Weed art goes large / Fiction goes small
Today: Mark Yarm, author of Everybody Loves Our Town: An Oral History of Grunge and contributor to Long Lead's Depth Perception; and Miles Klee, author of the novel Ivyland, and culture writer at Rolling Stone, where he covers the weirder parts of the internet.
Issue No. 32
“I’ve Painted at Least Friggin’ 50 Rick and Mortys”
Mark Yarm
Dirty Little Limericks
Miles Klee
“I've Painted at Least Friggin' 50 Rick and Mortys”
by Mark Yarm
This month marks three years since cannabis became legal in New York State. With the granting of official dispensary licenses unfolding too slowly to meet demand, the gray market has exploded—and with it, a signature retail look. The NYC Independent Budget Office estimated last summer that there were around 1,500 unlicensed cannabis retailers around the five boroughs, and many of the stores have evolved to resemble each other: “part smoke shop, part convenience store, part dispensary, all packaged in the aesthetic of a Monster Energy drink,” as Curbed described it.
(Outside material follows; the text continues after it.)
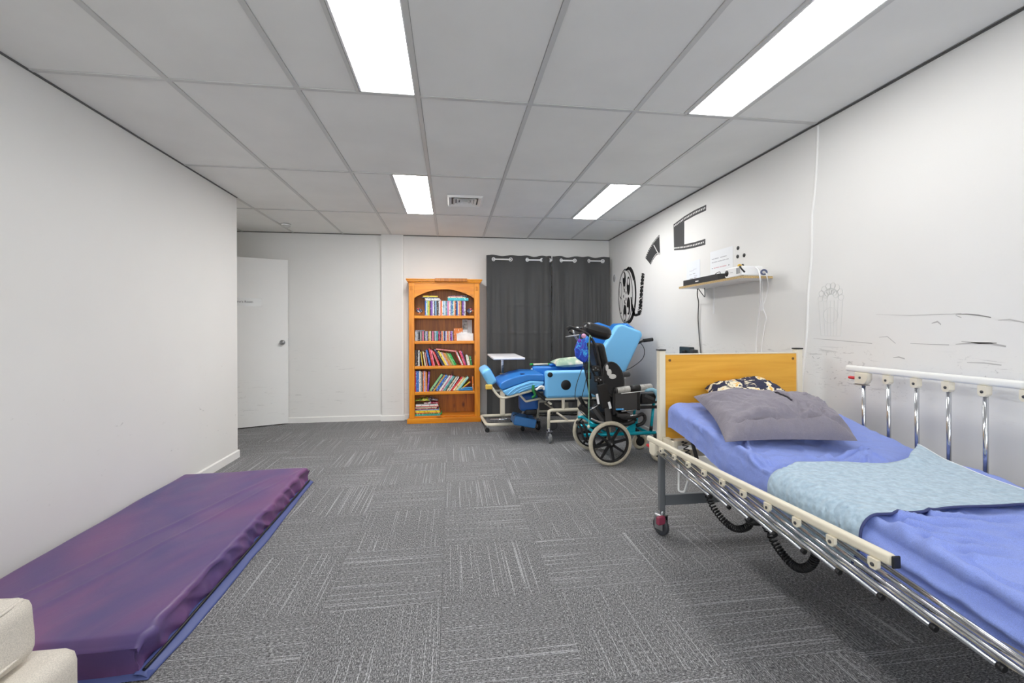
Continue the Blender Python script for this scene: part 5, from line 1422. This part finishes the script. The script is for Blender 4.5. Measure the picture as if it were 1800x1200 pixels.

A commonplace feature of these weed bodegas is eye-popping murals of stoner-friendly cartoon characters, occasionally getting high themselves: Homer and Bart, Rick and Morty, Mickey and Donald, SpongeBob, Stewie Griffin, Bugs Bunny, Mr. Monopoly, and so on.
Hugo Mejía, a 34-year-old graffiti artist who hails from Ecuador and goes by Hugus, is one of New York’s top smoke shop muralists. He says that he’s painted, solo and with others, some 75 weed bodega murals in the city.